### What this task involves:
Transcribe all of the data exactly. Omit the pictures.

### Information shown:
= = = = = = =
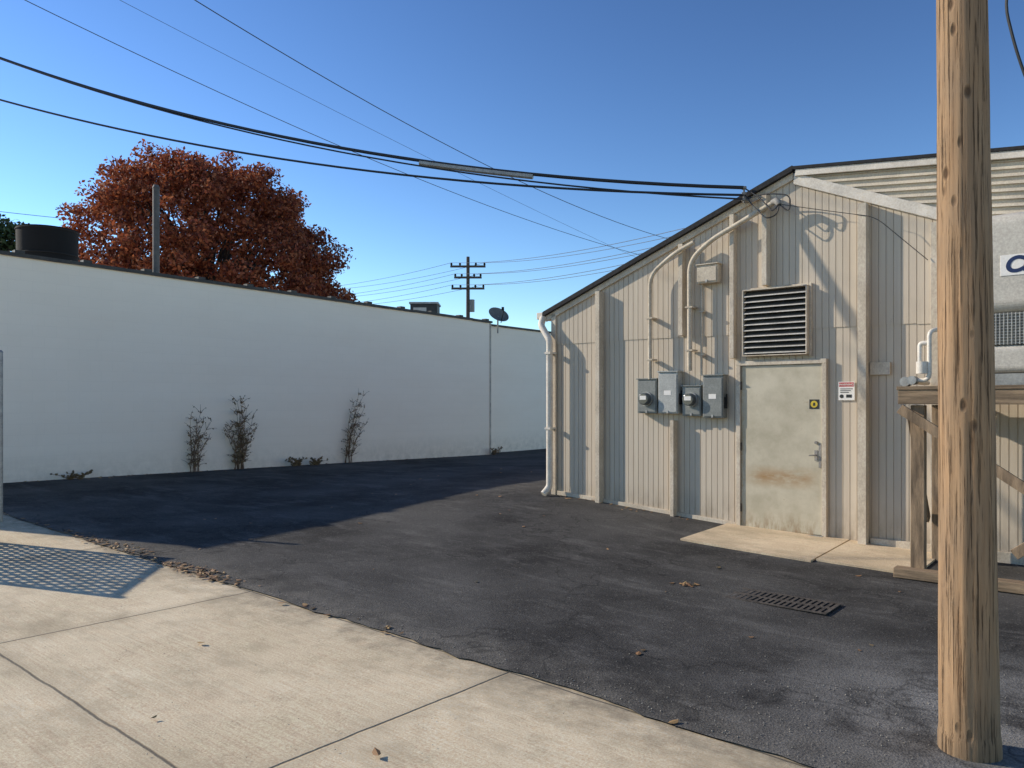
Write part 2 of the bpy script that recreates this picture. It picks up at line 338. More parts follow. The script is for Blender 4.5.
b=B(); slab(b,-.10,zr(-.10)-.054,3.56,zr(3.56)-.054,.085,-.045,-.012); b.build('rake_fascia',m_trim,roof,bevel=.004)
b=B(); slab(b,3.572,gR(3.572)+.05,7.2,gR(7.2)+.05,.13,-.056,-.012); b.build('rake_fascia',m_fascia,roof,bevel=.004)
zl=lambda s: zr(3.57)-.106*(s-3.57)
b=B(); slab(b,3.60,zl(3.6)-.037,8.6,zl(8.6)-.037,.075,-.085,-.06); b.build('metal_edge_trim',m_fascia,roof,bevel=.004)
b=B(); 
for k in range(22):
    o=.10+k*.075
    s0=3.62+max(0,(o-.12))/(.43-.106); 
    if s0>8.4: break
    z0=zl(s0)-o; z1=zl(8.5)-o
    b.hexa([(s0,-.045,z0-.03),(8.5,-.045,z1-.03),(8.5,0,z1-.03),(s0,0,z0-.03),(s0,-.03,z0),(8.5,-.03,z1),(8.5,0,z1),(s0,0,z0)])
    b.hexa([(s0,-.012,z0-.074),(8.5,-.012,z1-.074),(8.5,.02,z1-.074),(s0,.02,z0-.074),(s0,-.018,z0-.031),(8.5,-.018,z1-.031),(8.5,.02,z1-.031),(s0,.02,z0-.031)])
b.build('ribbed_gable_infill',m_metal,shed)
for (x0,x1,z0,z1,y) in ((0,.08,.15,2.90,-.045),(.83,.90,.12,zr(.83)-.15,-.13),(1.99,2.04,.05,1.36,-.12),(2.10,2.16,SEAM+.02,zr(2.10)-.15,-.11),(2.80,2.855,2.14,zr(2.8)-.15,-.11),(3.22,3.28,3.0,zr(3.22)-.15,-.14),
        (4.31,4.40,.02,gR(4.41)-.09,-.14),(4.412,4.62,1.90,2.04,-.045),(5.02,5.10,.0,gR(5.1)-.09,-.06),(6.5,6.6,.0,gR(6.6)-.09,-.06)):
    b=B(); b.box(x0,x1,y,YU-.001,z0,z1); b.build('trim_board',m_trim,shed,bevel=.003)  # battens deepened and some added to cast shadow bands on the siding
b=B()
b.hexa([(.09,-.035,.10),(2.86,-.035,-.06),(2.86,-.001,-.06),(.09,-.001,.10),(.09,-.035,.30),(2.86,-.035,.105),(2.86,-.001,.105),(.09,-.001,.30)]); b.build('skirt_board',m_trim,shed,bevel=.003)
b=B(); b.box(4.412,7.1,-.035,-.001,-.1,.09); b.build('skirt_board',m_trim,shed,bevel=.003)
# door
b=B(); zb=.045
b.box(2.922,3.893,-.035,-.003,zb+.015,2.04)
door=b.build('door',m_door,shed,bevel=.004); door['label']='dull beige rust-stained metal door'
b=B(); b.box(2.865,2.918,-.06,-.001,zb-.1,2.045); b.box(3.897,3.949,-.06,-.001,zb-.1,2.045); b.box(2.865,3.949,-.06,-.001,2.046,2.10)
b.build('door_frame',m_trim,door,bevel=.004)
b=B(); b.box(2.90,3.91,-.10,0,zb-.06,zb+.01); b.build('threshold',m_galv,door)
b=B(); b.box(3.81,3.845,-.045,-.036,.92,1.04); b.tube(arc([(3.828,-.04,.985),(3.828,-.075,.985),(3.76,-.08,.98)],.02),.008,8)
b.build('handle',m_dull,door)
b=B(); b.cyl((3.828,-.034,1.13),(3.828,-.055,1.13),.018); b.build('deadbolt',m_dull,door)
b=B(); b.box(3.858,3.888,-.043,-.036,.84,1.12); b.build('latch_guard',m_dull,door)
for zz in (.3,1.05,1.8):
    b=B(); b.cyl((2.922,-.047,zz-.05),(2.922,-.047,zz+.05),.011); b.build('hinge',m_rust,door)
b=B(); b.box(3.75,3.86,-.039,-.0355,1.52,1.63,0); 
b.add([(3.805+.04*math.cos(a),-.0405,1.575+.04*math.sin(a)) for a in np.linspace(0,2*math.pi,20,endpoint=False)],[tuple(range(20))],1)
b.add([(3.793,-.042,1.556),(3.817,-.042,1.556),(3.817,-.042,1.585),(3.805,-.042,1.597),(3.793,-.042,1.585)],[(0,1,2,3,4)],0)
b.build('sticker',[m_ink,m_yel],door)
# louver vent
b=B(); L0,L1,LZ0,LZ1=2.965,3.745,2.17,2.95
for k in range(11):
    z=LZ0+.02+k*(LZ1-LZ0-.02)/11
    b.hexa([(L0+.014,-.10,z),(L1-.014,-.10,z),(L1-.014,-.02,z+.06),(L0+.014,-.02,z+.06),(L0+.014,-.10,z+.004),(L1-.014,-.10,z+.004),(L1-.014,-.02,z+.064),(L0+.014,-.02,z+.064)])
    b.hexa([(L0+.014,-.108,z-.005),(L1-.014,-.108,z-.005),(L1-.014,-.1005,z-.005),(L0+.014,-.1005,z-.005),(L0+.014,-.104,z+.009),(L1-.014,-.104,z+.009),(L1-.014,-.1005,z+.009),(L0+.014,-.1005,z+.009)],1)
vent=b.build('louver_vent',[m_louver,m_sunlit_lip],shed); vent['label']='dark metal louvered vent above door'
b=B(); b.box(L0,L0+.014,-.112,-.012,LZ0,LZ1); b.box(L1-.014,L1,-.112,-.012,LZ0,LZ1); b.box(L0,L1,-.113,-.012,LZ0-.014,LZ0-.002); b.box(L0,L1,-.113,-.012,LZ1+.002,LZ1+.014)
b.box(L1+.002,L1+.03,-.04,-.012,LZ0-.03,LZ1+.04); b.box(L0-.02,L1+.0,-.04,-.012,LZ1+.016,LZ1+.04)
b.build('frame',m_trim,vent,bevel=.003)
b=B(); b.box(L0+.014,L1-.014,-.015,-.0105,LZ0,LZ1); b.build('duct_shade_panel',m_dark,vent)  # near-black panel paints the shade behind the blades; no opening is cut
# downspout and gutter
b=B()
pth=arc([(-.14,-.05,2.86),(-.14,-.11,2.74),(.05,-.15,2.50),(.05,-.15,.52),(.055,-.16,.36),(.02,-.26,.26)],.05)
b.tube(pth,.05,8)
for z in (2.3,1.2): b.box(0,.10,-.205,-.046,z,z+.03)
b.build('downspout',m_fascia,shed)
b=B(); b.box(-.24,-.125,-.09,10.1,2.83,2.93); b.build('gutter',m_fascia,shed,bevel=.01)

# door pads
for nm,(s0,s1) in (('door_pad',(2.74,4.18)),('door_pad',(4.20,5.12))):
    b=B(); xs=np.linspace(s0,s1,6); ys=np.linspace(-1.28,.02,6); top=[];
    if s0>4: ys=np.linspace(-1.18,.02,6)
    for y in ys:
        for x in xs:
            w=MS@Vector((x,y,0)); top.append((x,y,H(w.x,w.y)+.03))
    fs=[(j*6+i,j*6+i+1,j*6+i+7,j*6+i+6) for j in range(5) for i in range(5)]
    b.add(top,fs)
    ring=[i for i in range(6)]+[j*6+5 for j in range(1,6)]+[30+i for i in range(4,-1,-1)]+[j*6 for j in range(4,0,-1)]
    R=[top[i] for i in ring]; nR=len(R)
    b.add(R+[(x,y,z-.1) for x,y,z in R],[(i+nR,(i+1)%nR+nR,(i+1)%nR,i) for i in range(nR)])
    b.build(nm,m_pad,M=MS,kind='structure')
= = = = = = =
### Written answer:
Write part 2 of the bpy script that recreates this picture. It picks up at line 338. More parts follow. The script is for Blender 4.5.
b=B(); slab(b,-.10,zr(-.10)-.054,3.56,zr(3.56)-.054,.085,-.045,-.012); b.build('rake_fascia',m_trim,roof,bevel=.004)
b=B(); slab(b,3.572,gR(3.572)+.05,7.2,gR(7.2)+.05,.13,-.056,-.012); b.build('rake_fascia',m_fascia,roof,bevel=.004)
zl=lambda s: zr(3.57)-.106*(s-3.57)
b=B(); slab(b,3.60,zl(3.6)-.037,8.6,zl(8.6)-.037,.075,-.085,-.06); b.build('metal_edge_trim',m_fascia,roof,bevel=.004)
b=B(); 
for k in range(22):
    o=.10+k*.075
    s0=3.62+max(0,(o-.12))/(.43-.106); 
    if s0>8.4: break
    z0=zl(s0)-o; z1=zl(8.5)-o
    b.hexa([(s0,-.045,z0-.03),(8.5,-.045,z1-.03),(8.5,0,z1-.03),(s0,0,z0-.03),(s0,-.03,z0),(8.5,-.03,z1),(8.5,0,z1),(s0,0,z0)])
    b.hexa([(s0,-.012,z0-.074),(8.5,-.012,z1-.074),(8.5,.02,z1-.074),(s0,.02,z0-.074),(s0,-.018,z0-.031),(8.5,-.018,z1-.031),(8.5,.02,z1-.031),(s0,.02,z0-.031)])
b.build('ribbed_gable_infill',m_metal,shed)
for (x0,x1,z0,z1,y) in ((0,.08,.15,2.90,-.045),(.83,.90,.12,zr(.83)-.15,-.13),(1.99,2.04,.05,1.36,-.12),(2.10,2.16,SEAM+.02,zr(2.10)-.15,-.11),(2.80,2.855,2.14,zr(2.8)-.15,-.11),(3.22,3.28,3.0,zr(3.22)-.15,-.14),
        (4.31,4.40,.02,gR(4.41)-.09,-.14),(4.412,4.62,1.90,2.04,-.045),(5.02,5.10,.0,gR(5.1)-.09,-.06),(6.5,6.6,.0,gR(6.6)-.09,-.06)):
    b=B(); b.box(x0,x1,y,YU-.001,z0,z1); b.build('trim_board',m_trim,shed,bevel=.003)  # battens deepened and some added to cast shadow bands on the siding
b=B()
b.hexa([(.09,-.035,.10),(2.86,-.035,-.06),(2.86,-.001,-.06),(.09,-.001,.10),(.09,-.035,.30),(2.86,-.035,.105),(2.86,-.001,.105),(.09,-.001,.30)]); b.build('skirt_board',m_trim,shed,bevel=.003)
b=B(); b.box(4.412,7.1,-.035,-.001,-.1,.09); b.build('skirt_board',m_trim,shed,bevel=.003)
# door
b=B(); zb=.045
b.box(2.922,3.893,-.035,-.003,zb+.015,2.04)
door=b.build('door',m_door,shed,bevel=.004); door['label']='dull beige rust-stained metal door'
b=B(); b.box(2.865,2.918,-.06,-.001,zb-.1,2.045); b.box(3.897,3.949,-.06,-.001,zb-.1,2.045); b.box(2.865,3.949,-.06,-.001,2.046,2.10)
b.build('door_frame',m_trim,door,bevel=.004)
b=B(); b.box(2.90,3.91,-.10,0,zb-.06,zb+.01); b.build('threshold',m_galv,door)
b=B(); b.box(3.81,3.845,-.045,-.036,.92,1.04); b.tube(arc([(3.828,-.04,.985),(3.828,-.075,.985),(3.76,-.08,.98)],.02),.008,8)
b.build('handle',m_dull,door)
b=B(); b.cyl((3.828,-.034,1.13),(3.828,-.055,1.13),.018); b.build('deadbolt',m_dull,door)
b=B(); b.box(3.858,3.888,-.043,-.036,.84,1.12); b.build('latch_guard',m_dull,door)
for zz in (.3,1.05,1.8):
    b=B(); b.cyl((2.922,-.047,zz-.05),(2.922,-.047,zz+.05),.011); b.build('hinge',m_rust,door)
b=B(); b.box(3.75,3.86,-.039,-.0355,1.52,1.63,0); 
b.add([(3.805+.04*math.cos(a),-.0405,1.575+.04*math.sin(a)) for a in np.linspace(0,2*math.pi,20,endpoint=False)],[tuple(range(20))],1)
b.add([(3.793,-.042,1.556),(3.817,-.042,1.556),(3.817,-.042,1.585),(3.805,-.042,1.597),(3.793,-.042,1.585)],[(0,1,2,3,4)],0)
b.build('sticker',[m_ink,m_yel],door)
# louver vent
b=B(); L0,L1,LZ0,LZ1=2.965,3.745,2.17,2.95
for k in range(11):
    z=LZ0+.02+k*(LZ1-LZ0-.02)/11
    b.hexa([(L0+.014,-.10,z),(L1-.014,-.10,z),(L1-.014,-.02,z+.06),(L0+.014,-.02,z+.06),(L0+.014,-.10,z+.004),(L1-.014,-.10,z+.004),(L1-.014,-.02,z+.064),(L0+.014,-.02,z+.064)])
    b.hexa([(L0+.014,-.108,z-.005),(L1-.014,-.108,z-.005),(L1-.014,-.1005,z-.005),(L0+.014,-.1005,z-.005),(L0+.014,-.104,z+.009),(L1-.014,-.104,z+.009),(L1-.014,-.1005,z+.009),(L0+.014,-.1005,z+.009)],1)
vent=b.build('louver_vent',[m_louver,m_sunlit_lip],shed); vent['label']='dark metal louvered vent above door'
b=B(); b.box(L0,L0+.014,-.112,-.012,LZ0,LZ1); b.box(L1-.014,L1,-.112,-.012,LZ0,LZ1); b.box(L0,L1,-.113,-.012,LZ0-.014,LZ0-.002); b.box(L0,L1,-.113,-.012,LZ1+.002,LZ1+.014)
b.box(L1+.002,L1+.03,-.04,-.012,LZ0-.03,LZ1+.04); b.box(L0-.02,L1+.0,-.04,-.012,LZ1+.016,LZ1+.04)
b.build('frame',m_trim,vent,bevel=.003)
b=B(); b.box(L0+.014,L1-.014,-.015,-.0105,LZ0,LZ1); b.build('duct_shade_panel',m_dark,vent)  # near-black panel paints the shade behind the blades; no opening is cut
# downspout and gutter
b=B()
pth=arc([(-.14,-.05,2.86),(-.14,-.11,2.74),(.05,-.15,2.50),(.05,-.15,.52),(.055,-.16,.36),(.02,-.26,.26)],.05)
b.tube(pth,.05,8)
for z in (2.3,1.2): b.box(0,.10,-.205,-.046,z,z+.03)
b.build('downspout',m_fascia,shed)
b=B(); b.box(-.24,-.125,-.09,10.1,2.83,2.93); b.build('gutter',m_fascia,shed,bevel=.01)

# door pads
for nm,(s0,s1) in (('door_pad',(2.74,4.18)),('door_pad',(4.20,5.12))):
    b=B(); xs=np.linspace(s0,s1,6); ys=np.linspace(-1.28,.02,6); top=[];
    if s0>4: ys=np.linspace(-1.18,.02,6)
    for y in ys:
        for x in xs:
            w=MS@Vector((x,y,0)); top.append((x,y,H(w.x,w.y)+.03))
    fs=[(j*6+i,j*6+i+1,j*6+i+7,j*6+i+6) for j in range(5) for i in range(5)]
    b.add(top,fs)
    ring=[i for i in range(6)]+[j*6+5 for j in range(1,6)]+[30+i for i in range(4,-1,-1)]+[j*6 for j in range(4,0,-1)]
    R=[top[i] for i in ring]; nR=len(R)
    b.add(R+[(x,y,z-.1) for x,y,z in R],[(i+nR,(i+1)%nR+nR,(i+1)%nR,i) for i in range(nR)])
    b.build(nm,m_pad,M=MS,kind='structure')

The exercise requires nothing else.